* _Task objective_:
Within the material below, transcribe exactly the lines from the one holding "Generate a Blender" through the one holding "return (out[0], out[1], out[2], 1.0)", keeping both ends and skipping the rest.
===
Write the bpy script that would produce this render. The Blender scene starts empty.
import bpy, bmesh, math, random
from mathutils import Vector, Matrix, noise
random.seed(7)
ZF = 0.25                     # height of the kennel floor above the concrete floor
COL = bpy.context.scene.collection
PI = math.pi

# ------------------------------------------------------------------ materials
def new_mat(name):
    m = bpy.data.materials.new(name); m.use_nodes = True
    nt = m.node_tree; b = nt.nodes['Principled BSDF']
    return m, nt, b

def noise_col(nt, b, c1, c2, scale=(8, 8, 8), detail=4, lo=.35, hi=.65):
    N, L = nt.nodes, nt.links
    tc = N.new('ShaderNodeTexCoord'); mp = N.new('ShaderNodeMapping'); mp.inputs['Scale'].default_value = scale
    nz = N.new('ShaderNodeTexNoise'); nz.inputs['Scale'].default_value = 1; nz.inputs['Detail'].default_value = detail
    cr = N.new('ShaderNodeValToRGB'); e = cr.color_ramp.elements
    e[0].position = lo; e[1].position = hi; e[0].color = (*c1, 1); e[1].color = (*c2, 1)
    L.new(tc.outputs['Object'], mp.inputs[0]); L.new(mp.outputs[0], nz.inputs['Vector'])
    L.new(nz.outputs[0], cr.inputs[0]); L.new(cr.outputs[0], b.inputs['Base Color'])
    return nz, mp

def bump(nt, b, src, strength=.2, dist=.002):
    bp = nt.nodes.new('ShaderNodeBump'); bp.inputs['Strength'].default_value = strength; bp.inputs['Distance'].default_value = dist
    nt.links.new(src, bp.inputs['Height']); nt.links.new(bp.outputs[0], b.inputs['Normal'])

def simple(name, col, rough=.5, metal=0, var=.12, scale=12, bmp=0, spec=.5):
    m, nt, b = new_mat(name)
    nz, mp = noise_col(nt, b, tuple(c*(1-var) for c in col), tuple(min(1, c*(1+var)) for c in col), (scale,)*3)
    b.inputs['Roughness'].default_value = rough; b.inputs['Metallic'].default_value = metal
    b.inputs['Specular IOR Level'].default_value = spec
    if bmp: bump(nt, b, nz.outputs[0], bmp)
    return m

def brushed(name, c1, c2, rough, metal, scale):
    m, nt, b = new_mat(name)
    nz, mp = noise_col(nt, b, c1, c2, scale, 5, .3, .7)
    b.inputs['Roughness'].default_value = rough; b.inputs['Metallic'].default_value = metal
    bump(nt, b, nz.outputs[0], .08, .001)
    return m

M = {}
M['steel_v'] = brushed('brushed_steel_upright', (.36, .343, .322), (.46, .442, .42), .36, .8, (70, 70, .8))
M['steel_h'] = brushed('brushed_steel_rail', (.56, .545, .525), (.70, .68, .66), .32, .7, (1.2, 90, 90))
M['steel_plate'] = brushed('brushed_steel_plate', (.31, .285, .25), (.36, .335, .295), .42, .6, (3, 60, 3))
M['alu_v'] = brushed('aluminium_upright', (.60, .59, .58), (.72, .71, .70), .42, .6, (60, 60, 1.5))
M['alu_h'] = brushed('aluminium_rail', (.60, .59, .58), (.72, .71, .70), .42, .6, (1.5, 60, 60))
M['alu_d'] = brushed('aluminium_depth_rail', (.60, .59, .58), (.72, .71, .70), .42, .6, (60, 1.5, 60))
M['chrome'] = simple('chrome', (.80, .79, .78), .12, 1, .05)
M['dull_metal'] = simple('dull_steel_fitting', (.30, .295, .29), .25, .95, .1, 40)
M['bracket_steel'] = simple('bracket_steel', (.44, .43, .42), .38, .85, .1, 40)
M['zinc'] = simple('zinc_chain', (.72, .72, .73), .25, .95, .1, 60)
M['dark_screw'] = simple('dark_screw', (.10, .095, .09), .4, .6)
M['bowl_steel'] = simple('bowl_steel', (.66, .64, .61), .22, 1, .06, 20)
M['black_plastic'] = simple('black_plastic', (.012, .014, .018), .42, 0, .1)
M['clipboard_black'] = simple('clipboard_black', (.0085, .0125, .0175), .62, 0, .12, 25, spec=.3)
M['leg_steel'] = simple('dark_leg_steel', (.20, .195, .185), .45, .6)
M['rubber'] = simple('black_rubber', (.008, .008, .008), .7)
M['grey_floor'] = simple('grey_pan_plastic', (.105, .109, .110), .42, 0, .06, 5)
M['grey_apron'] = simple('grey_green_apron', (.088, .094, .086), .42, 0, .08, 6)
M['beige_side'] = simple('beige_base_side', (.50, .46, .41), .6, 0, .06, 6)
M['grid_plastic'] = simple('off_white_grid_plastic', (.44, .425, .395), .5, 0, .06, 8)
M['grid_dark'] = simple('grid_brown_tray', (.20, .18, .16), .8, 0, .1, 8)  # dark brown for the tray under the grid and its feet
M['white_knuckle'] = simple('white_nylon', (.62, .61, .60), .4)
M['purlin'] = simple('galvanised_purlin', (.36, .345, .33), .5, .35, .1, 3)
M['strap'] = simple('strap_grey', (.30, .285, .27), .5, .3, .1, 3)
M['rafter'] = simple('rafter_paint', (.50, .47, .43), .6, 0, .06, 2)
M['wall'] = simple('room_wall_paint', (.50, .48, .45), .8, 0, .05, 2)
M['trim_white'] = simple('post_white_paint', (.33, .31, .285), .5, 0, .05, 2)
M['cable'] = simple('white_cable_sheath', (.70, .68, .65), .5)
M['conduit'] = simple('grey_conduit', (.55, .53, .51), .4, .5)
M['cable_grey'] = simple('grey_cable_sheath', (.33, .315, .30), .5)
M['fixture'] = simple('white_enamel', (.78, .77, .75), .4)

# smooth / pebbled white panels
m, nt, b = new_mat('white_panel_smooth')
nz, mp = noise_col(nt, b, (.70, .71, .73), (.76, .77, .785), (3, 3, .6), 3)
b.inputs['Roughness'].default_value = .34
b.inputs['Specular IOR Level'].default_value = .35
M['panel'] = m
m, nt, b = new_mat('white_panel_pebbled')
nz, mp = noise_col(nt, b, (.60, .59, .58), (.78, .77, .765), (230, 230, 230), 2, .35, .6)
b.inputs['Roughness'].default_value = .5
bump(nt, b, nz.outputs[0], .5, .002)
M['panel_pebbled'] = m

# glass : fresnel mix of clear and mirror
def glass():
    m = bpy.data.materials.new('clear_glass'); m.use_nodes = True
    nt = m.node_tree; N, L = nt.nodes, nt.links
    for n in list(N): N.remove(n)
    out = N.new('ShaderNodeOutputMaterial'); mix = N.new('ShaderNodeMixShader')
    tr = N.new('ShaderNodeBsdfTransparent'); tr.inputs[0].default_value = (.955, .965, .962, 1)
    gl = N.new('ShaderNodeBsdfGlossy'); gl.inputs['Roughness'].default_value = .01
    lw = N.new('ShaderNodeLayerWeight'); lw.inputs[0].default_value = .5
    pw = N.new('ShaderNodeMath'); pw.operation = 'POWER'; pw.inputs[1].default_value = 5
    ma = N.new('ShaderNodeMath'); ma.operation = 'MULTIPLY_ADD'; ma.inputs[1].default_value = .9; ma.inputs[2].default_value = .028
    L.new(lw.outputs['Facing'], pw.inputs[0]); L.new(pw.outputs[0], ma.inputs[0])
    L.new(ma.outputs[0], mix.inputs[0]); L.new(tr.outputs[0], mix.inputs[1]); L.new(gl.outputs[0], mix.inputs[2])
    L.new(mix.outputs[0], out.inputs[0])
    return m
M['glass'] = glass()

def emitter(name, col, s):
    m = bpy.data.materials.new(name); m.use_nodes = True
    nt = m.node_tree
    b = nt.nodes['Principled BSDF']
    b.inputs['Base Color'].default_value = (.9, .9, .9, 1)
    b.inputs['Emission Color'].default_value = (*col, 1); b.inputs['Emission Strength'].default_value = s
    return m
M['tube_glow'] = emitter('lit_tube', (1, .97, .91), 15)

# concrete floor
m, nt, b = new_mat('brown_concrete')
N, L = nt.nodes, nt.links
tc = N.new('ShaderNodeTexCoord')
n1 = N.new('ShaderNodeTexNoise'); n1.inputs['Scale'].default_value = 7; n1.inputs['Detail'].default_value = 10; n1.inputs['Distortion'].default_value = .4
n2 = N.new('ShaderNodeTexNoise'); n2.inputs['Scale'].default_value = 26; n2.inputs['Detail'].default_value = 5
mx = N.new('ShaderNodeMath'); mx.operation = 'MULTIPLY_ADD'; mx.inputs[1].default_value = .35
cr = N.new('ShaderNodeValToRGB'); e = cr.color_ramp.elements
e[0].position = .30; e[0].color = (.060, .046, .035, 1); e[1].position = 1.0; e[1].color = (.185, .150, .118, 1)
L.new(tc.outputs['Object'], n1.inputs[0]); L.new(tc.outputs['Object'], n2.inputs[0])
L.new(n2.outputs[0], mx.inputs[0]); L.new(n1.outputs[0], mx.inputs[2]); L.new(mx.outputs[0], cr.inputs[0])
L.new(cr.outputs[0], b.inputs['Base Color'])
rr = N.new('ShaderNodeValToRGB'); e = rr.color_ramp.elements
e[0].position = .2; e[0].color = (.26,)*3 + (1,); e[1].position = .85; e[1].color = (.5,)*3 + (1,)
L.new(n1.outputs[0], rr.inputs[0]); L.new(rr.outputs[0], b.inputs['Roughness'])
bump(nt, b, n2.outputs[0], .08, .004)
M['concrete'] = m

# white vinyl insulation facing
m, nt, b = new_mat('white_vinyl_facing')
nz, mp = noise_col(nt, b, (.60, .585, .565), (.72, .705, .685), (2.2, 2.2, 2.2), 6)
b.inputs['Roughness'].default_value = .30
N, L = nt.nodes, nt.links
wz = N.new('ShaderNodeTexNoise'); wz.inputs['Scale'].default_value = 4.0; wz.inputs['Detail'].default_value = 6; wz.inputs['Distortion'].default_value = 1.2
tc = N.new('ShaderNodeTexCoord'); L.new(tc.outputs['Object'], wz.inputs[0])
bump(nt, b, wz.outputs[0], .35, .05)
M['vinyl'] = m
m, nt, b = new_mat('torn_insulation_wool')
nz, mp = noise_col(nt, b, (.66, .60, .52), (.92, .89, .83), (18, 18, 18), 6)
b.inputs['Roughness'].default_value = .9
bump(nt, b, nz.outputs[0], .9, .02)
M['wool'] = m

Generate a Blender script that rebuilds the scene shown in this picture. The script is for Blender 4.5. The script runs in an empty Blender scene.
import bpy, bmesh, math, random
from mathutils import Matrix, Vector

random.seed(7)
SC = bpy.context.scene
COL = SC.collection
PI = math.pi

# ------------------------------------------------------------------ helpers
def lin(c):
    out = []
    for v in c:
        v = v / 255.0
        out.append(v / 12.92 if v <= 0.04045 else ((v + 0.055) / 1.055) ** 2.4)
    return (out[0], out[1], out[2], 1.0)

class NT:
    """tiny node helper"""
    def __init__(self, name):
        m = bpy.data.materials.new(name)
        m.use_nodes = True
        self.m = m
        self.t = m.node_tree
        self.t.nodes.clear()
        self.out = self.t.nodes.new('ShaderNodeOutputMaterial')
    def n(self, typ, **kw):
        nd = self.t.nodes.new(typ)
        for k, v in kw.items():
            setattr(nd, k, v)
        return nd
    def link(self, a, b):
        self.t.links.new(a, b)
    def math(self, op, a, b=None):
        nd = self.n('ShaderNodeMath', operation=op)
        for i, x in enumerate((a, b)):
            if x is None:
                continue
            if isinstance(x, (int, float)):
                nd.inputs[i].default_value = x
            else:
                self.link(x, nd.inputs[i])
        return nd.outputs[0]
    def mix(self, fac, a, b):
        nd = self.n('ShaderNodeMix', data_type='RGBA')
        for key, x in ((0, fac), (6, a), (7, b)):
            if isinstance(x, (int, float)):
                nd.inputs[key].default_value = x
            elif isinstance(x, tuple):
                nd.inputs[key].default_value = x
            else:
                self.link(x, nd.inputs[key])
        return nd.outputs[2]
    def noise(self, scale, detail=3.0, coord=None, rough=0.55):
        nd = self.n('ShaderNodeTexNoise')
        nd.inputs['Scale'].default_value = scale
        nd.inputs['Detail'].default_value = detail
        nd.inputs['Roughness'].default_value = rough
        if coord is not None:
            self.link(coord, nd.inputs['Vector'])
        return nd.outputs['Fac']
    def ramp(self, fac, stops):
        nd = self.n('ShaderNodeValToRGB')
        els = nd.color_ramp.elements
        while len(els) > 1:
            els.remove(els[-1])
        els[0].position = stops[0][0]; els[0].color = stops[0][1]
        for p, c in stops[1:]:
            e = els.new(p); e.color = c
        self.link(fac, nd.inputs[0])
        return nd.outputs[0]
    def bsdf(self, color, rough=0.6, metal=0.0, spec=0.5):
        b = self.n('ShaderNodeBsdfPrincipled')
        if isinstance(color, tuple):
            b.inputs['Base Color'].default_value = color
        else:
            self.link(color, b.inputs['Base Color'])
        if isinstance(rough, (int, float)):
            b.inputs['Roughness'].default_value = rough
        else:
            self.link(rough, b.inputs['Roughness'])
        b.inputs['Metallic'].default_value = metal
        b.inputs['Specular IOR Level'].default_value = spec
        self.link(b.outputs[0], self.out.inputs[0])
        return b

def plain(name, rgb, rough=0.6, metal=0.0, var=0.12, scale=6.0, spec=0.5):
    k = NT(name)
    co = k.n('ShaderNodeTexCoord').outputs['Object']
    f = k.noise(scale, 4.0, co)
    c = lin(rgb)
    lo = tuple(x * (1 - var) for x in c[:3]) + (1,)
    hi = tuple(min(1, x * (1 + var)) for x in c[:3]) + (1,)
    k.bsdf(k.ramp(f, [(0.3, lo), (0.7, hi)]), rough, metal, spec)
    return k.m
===
* _Completed exercise_:
Generate a Blender script that rebuilds the scene shown in this picture. The script is for Blender 4.5. The script runs in an empty Blender scene.
import bpy, bmesh, math, random
from mathutils import Matrix, Vector

random.seed(7)
SC = bpy.context.scene
COL = SC.collection
PI = math.pi

# ------------------------------------------------------------------ helpers
def lin(c):
    out = []
    for v in c:
        v = v / 255.0
        out.append(v / 12.92 if v <= 0.04045 else ((v + 0.055) / 1.055) ** 2.4)
    return (out[0], out[1], out[2], 1.0)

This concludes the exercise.